What is expected. Leave the pictures out. Return all other data exactly.

Dataset records.

+ + + +

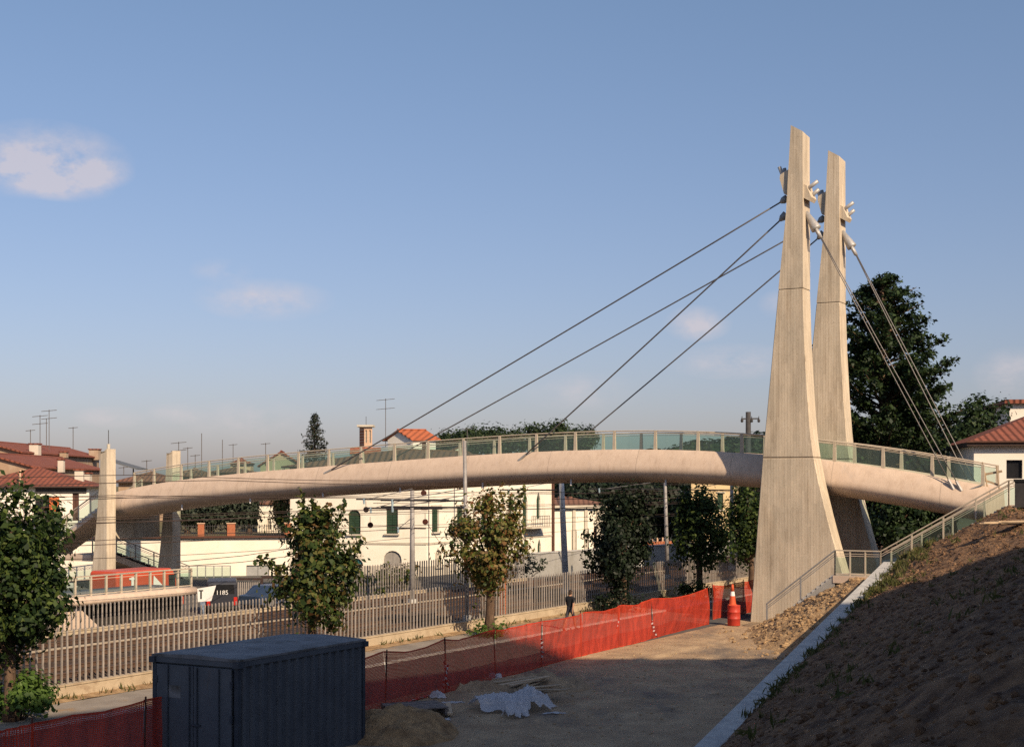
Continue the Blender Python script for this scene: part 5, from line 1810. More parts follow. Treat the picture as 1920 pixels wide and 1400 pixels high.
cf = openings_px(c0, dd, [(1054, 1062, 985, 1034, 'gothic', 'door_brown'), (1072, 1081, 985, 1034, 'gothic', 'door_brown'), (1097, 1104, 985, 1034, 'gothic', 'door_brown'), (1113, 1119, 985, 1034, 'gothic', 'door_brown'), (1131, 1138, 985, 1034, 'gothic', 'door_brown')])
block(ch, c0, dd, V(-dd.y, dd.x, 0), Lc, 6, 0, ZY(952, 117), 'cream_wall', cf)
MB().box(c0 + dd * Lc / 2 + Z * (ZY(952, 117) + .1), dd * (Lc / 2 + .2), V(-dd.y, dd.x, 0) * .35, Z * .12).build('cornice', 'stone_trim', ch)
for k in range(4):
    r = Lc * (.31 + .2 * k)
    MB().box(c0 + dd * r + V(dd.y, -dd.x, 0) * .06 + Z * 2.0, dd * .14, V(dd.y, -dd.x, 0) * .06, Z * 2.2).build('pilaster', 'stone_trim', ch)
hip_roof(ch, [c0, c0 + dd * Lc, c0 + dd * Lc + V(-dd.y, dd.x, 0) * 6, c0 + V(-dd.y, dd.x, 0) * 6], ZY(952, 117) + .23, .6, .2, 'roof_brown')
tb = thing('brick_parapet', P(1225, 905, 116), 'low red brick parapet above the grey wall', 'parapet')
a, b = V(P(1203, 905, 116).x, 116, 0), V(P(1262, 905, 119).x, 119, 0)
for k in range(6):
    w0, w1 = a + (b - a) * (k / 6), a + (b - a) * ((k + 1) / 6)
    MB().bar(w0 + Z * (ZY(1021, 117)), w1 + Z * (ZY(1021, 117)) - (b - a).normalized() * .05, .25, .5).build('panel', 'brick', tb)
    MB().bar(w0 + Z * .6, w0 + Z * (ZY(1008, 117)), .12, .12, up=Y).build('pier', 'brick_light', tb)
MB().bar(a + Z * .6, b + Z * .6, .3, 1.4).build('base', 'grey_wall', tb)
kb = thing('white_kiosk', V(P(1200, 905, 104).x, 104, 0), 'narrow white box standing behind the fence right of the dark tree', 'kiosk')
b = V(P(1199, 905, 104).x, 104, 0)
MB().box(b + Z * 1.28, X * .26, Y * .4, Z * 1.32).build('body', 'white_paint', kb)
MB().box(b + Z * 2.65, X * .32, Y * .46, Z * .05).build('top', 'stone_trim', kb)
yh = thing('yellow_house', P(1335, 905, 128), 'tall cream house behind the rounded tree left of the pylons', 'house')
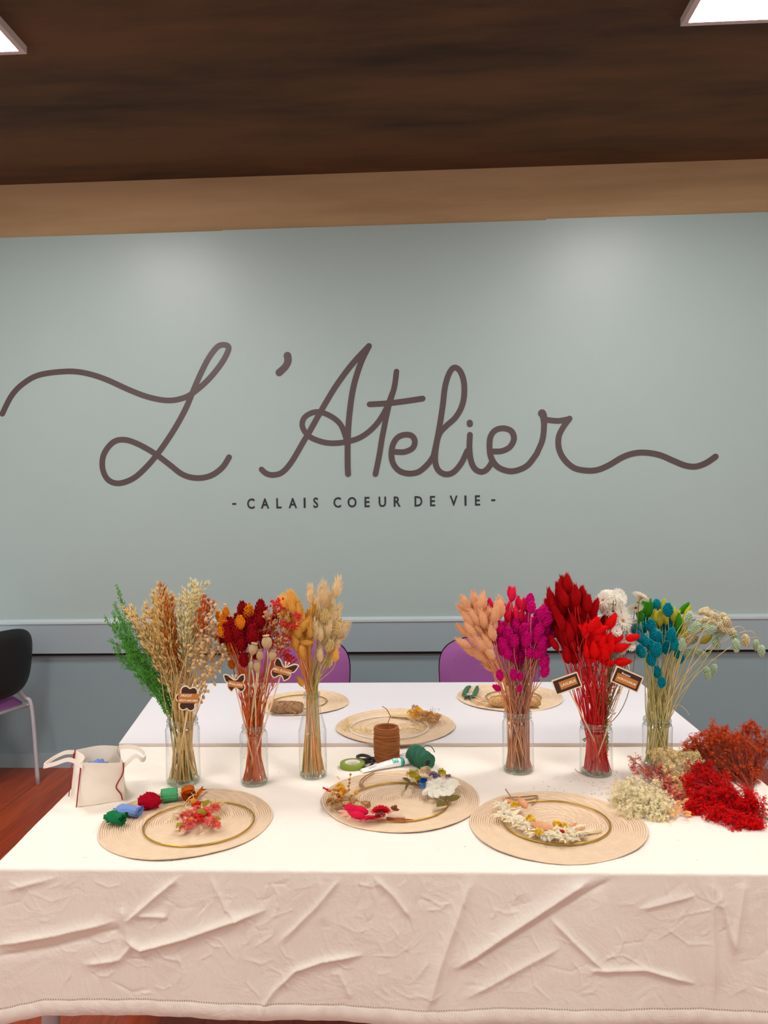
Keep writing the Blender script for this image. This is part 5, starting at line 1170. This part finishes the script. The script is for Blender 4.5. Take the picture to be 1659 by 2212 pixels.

+ + + +

Written answer.
Continue the Blender Python script for this scene: part 5, from line 1810. More parts follow. Treat the picture as 1920 pixels wide and 1400 pixels high.
cf = openings_px(c0, dd, [(1054, 1062, 985, 1034, 'gothic', 'door_brown'), (1072, 1081, 985, 1034, 'gothic', 'door_brown'), (1097, 1104, 985, 1034, 'gothic', 'door_brown'), (1113, 1119, 985, 1034, 'gothic', 'door_brown'), (1131, 1138, 985, 1034, 'gothic', 'door_brown')])
block(ch, c0, dd, V(-dd.y, dd.x, 0), Lc, 6, 0, ZY(952, 117), 'cream_wall', cf)
MB().box(c0 + dd * Lc / 2 + Z * (ZY(952, 117) + .1), dd * (Lc / 2 + .2), V(-dd.y, dd.x, 0) * .35, Z * .12).build('cornice', 'stone_trim', ch)
for k in range(4):
    r = Lc * (.31 + .2 * k)
    MB().box(c0 + dd * r + V(dd.y, -dd.x, 0) * .06 + Z * 2.0, dd * .14, V(dd.y, -dd.x, 0) * .06, Z * 2.2).build('pilaster', 'stone_trim', ch)
hip_roof(ch, [c0, c0 + dd * Lc, c0 + dd * Lc + V(-dd.y, dd.x, 0) * 6, c0 + V(-dd.y, dd.x, 0) * 6], ZY(952, 117) + .23, .6, .2, 'roof_brown')
tb = thing('brick_parapet', P(1225, 905, 116), 'low red brick parapet above the grey wall', 'parapet')
a, b = V(P(1203, 905, 116).x, 116, 0), V(P(1262, 905, 119).x, 119, 0)
for k in range(6):
    w0, w1 = a + (b - a) * (k / 6), a + (b - a) * ((k + 1) / 6)
    MB().bar(w0 + Z * (ZY(1021, 117)), w1 + Z * (ZY(1021, 117)) - (b - a).normalized() * .05, .25, .5).build('panel', 'brick', tb)
    MB().bar(w0 + Z * .6, w0 + Z * (ZY(1008, 117)), .12, .12, up=Y).build('pier', 'brick_light', tb)
MB().bar(a + Z * .6, b + Z * .6, .3, 1.4).build('base', 'grey_wall', tb)
kb = thing('white_kiosk', V(P(1200, 905, 104).x, 104, 0), 'narrow white box standing behind the fence right of the dark tree', 'kiosk')
b = V(P(1199, 905, 104).x, 104, 0)
MB().box(b + Z * 1.28, X * .26, Y * .4, Z * 1.32).build('body', 'white_paint', kb)
MB().box(b + Z * 2.65, X * .32, Y * .46, Z * .05).build('top', 'stone_trim', kb)
yh = thing('yellow_house', P(1335, 905, 128), 'tall cream house behind the rounded tree left of the pylons', 'house')
Keep writing the Blender script for this image. This is part 5, starting at line 1170. This part finishes the script. The script is for Blender 4.5. Take the picture to be 1659 by 2212 pixels.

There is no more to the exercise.